SUPPLIED MATERIAL:
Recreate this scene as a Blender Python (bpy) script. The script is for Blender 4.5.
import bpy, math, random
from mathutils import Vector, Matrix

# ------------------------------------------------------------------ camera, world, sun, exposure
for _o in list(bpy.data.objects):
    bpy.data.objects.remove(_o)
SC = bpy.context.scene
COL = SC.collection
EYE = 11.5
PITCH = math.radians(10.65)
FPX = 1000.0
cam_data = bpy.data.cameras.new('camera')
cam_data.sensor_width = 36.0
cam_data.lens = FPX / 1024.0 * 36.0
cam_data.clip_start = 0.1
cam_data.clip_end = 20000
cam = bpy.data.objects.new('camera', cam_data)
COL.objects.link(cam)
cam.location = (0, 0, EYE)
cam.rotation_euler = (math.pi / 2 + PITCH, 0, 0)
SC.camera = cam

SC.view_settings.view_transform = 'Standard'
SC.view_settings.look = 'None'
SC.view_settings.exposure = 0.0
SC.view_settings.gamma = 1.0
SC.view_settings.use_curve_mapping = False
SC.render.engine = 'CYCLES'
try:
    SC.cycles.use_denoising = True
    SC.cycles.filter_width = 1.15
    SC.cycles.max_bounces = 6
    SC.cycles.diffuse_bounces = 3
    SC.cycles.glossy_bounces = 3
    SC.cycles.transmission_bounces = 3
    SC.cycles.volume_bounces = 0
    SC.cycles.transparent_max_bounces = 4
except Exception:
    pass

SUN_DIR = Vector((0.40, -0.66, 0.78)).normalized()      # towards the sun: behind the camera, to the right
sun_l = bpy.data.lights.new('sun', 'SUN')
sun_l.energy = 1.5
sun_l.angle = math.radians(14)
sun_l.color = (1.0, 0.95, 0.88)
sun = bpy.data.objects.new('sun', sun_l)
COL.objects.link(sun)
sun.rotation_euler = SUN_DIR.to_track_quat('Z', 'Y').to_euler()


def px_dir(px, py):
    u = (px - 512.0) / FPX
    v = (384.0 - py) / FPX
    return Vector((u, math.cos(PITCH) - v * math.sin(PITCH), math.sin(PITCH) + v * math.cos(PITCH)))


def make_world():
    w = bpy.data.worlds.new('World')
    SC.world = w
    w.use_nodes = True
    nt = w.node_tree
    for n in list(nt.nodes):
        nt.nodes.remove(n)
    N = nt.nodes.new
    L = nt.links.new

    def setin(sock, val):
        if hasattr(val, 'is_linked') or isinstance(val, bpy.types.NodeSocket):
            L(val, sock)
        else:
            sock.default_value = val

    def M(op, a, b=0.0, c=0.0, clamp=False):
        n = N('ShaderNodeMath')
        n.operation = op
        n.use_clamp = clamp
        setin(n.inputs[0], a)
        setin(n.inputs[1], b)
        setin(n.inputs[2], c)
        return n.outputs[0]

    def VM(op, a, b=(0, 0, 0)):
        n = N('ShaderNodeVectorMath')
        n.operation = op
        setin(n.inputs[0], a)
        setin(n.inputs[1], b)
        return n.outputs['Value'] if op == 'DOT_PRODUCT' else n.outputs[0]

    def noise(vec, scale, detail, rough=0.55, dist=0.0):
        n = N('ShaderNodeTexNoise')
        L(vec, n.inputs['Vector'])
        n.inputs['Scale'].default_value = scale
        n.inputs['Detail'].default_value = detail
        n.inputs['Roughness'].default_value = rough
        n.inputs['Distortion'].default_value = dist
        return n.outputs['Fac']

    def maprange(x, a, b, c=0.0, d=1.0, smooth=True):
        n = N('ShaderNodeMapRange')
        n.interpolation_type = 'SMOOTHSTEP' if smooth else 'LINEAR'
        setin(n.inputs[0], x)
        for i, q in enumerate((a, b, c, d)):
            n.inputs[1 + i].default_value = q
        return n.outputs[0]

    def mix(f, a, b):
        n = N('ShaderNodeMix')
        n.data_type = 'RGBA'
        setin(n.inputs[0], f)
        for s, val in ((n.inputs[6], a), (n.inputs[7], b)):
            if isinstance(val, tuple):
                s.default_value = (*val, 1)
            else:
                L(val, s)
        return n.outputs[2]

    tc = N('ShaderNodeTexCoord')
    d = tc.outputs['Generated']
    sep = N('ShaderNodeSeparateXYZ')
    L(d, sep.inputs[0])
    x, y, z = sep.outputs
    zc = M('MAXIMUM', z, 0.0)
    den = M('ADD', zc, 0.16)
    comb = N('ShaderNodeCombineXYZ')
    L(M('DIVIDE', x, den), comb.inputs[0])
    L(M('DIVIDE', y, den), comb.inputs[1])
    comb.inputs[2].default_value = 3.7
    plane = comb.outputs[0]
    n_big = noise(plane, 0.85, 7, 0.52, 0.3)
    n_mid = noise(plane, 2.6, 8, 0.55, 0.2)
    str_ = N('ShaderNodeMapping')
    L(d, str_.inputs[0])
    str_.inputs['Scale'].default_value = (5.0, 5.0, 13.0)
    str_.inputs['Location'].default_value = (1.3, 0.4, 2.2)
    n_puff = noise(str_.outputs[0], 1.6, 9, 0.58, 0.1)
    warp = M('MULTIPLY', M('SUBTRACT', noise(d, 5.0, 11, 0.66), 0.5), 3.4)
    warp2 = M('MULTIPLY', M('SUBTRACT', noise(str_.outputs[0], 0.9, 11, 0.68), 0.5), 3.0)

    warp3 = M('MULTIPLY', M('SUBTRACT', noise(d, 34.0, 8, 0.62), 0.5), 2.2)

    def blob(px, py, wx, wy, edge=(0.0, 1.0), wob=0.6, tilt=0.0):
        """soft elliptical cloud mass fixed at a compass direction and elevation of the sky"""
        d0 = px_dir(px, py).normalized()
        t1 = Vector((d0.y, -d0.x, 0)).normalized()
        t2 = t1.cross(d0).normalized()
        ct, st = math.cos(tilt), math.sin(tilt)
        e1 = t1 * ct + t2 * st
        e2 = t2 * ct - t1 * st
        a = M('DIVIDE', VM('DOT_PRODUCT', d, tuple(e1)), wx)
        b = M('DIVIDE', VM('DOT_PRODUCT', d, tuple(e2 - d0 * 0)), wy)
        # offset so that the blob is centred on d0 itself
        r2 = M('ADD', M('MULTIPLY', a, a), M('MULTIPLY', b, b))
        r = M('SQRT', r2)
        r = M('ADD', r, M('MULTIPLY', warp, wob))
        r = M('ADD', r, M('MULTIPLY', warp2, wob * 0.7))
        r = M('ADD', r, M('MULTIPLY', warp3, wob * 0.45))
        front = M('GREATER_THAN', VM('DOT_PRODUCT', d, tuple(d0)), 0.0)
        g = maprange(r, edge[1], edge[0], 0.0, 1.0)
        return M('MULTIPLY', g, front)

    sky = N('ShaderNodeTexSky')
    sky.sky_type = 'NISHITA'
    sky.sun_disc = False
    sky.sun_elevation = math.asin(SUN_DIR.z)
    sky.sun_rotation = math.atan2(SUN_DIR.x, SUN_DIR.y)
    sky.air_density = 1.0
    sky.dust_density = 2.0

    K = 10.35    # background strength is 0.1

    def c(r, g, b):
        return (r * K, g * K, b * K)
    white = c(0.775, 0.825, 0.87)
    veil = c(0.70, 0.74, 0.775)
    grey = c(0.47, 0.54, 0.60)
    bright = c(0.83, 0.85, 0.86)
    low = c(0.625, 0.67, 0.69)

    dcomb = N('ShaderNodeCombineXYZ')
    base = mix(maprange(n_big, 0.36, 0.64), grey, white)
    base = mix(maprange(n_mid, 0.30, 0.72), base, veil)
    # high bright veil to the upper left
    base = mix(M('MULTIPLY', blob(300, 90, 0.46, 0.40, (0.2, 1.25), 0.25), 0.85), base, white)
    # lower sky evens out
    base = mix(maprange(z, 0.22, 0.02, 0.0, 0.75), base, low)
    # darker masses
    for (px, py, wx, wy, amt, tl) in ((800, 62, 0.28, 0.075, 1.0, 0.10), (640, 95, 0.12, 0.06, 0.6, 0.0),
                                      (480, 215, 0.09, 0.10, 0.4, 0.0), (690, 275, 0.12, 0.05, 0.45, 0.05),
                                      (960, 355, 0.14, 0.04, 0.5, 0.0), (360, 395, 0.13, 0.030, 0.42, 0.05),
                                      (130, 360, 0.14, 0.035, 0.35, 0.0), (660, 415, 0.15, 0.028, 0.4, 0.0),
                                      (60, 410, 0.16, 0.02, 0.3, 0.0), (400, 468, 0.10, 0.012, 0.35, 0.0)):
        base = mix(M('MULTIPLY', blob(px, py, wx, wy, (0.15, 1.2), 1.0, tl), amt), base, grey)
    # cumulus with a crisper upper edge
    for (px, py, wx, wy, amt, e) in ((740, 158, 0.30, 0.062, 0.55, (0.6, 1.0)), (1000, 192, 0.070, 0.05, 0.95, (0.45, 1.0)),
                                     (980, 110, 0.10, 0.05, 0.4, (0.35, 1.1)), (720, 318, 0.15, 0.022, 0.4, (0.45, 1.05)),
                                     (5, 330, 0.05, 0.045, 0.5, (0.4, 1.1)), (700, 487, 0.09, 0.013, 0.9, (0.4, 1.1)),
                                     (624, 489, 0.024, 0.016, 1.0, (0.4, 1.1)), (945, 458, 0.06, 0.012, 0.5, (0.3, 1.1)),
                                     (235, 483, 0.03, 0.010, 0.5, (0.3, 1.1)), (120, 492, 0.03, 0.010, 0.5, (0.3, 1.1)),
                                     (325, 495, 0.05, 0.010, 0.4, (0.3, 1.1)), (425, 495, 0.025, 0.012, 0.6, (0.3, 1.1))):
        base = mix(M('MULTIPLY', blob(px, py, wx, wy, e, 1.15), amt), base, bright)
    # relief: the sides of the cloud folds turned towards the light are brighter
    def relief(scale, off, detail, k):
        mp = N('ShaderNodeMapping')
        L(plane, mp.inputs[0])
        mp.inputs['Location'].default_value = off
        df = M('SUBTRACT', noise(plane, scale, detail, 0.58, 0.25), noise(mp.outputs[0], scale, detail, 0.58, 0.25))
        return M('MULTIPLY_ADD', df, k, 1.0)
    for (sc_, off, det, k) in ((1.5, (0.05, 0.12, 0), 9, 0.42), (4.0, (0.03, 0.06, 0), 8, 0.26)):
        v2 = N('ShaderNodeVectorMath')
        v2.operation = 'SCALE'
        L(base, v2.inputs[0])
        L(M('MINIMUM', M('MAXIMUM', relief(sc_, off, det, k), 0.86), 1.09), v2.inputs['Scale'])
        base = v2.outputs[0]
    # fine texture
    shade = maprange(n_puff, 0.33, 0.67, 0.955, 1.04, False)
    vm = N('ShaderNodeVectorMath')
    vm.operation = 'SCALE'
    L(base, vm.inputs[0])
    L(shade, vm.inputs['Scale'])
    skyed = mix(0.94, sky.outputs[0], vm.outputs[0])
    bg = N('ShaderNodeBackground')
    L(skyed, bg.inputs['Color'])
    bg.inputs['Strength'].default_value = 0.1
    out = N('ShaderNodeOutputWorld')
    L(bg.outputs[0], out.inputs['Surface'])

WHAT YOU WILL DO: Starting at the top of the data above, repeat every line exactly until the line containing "from mathutils import Vector, Matrix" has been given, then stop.

ANSWER FOR THE TASK:
Recreate this scene as a Blender Python (bpy) script. The script is for Blender 4.5.
import bpy, math, random
from mathutils import Vector, Matrix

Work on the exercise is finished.